A judge has rejected a bid by an accused Bernie Madoff accomplice to have a lawsuit by New York Attorney General Cuomo dismissed.
Ezra J. Merkin, who is accused of funneling billions of investors to notorious Ponzi scammer, is facing civil charges under the Martin Act, which grants the Attorney General special powers to punish Wall Street fraudsters.
State Supreme Court Justice Richard Lowe today ruled that Cuomo has sufficient grounds to pursue the lawsuit. Merkin is alleged to have lost some $1.2 billion in investor money while ringing up $470 million in management and incentive fees.
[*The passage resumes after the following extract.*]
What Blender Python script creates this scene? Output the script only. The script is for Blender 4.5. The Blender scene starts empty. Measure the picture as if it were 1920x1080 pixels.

The funds Merkin ran acted as so-called feeder funds, or funds that invest in other funds. Merkin’s funds were heavily — and in some cases entirely — invested in Madoff’s funds.
Cuomo alleges that Merkin’s marketing materials and offering documents promoting his funds “falsely represented that [he] was involved in day-to-day management, and that the success of the fund depended on Merkin’s abilities as a money manager,” the order reads.
Cuomo is not accusing Merkin of having knowledge of Madoff’s scam, but claims that he manager misrepresented facts and failed to perform sufficient due diligence on Madoff.
Madoff was sentenced back in June to 150 years in prison for running a massive Ponzi scheme that lost investors $65 billion.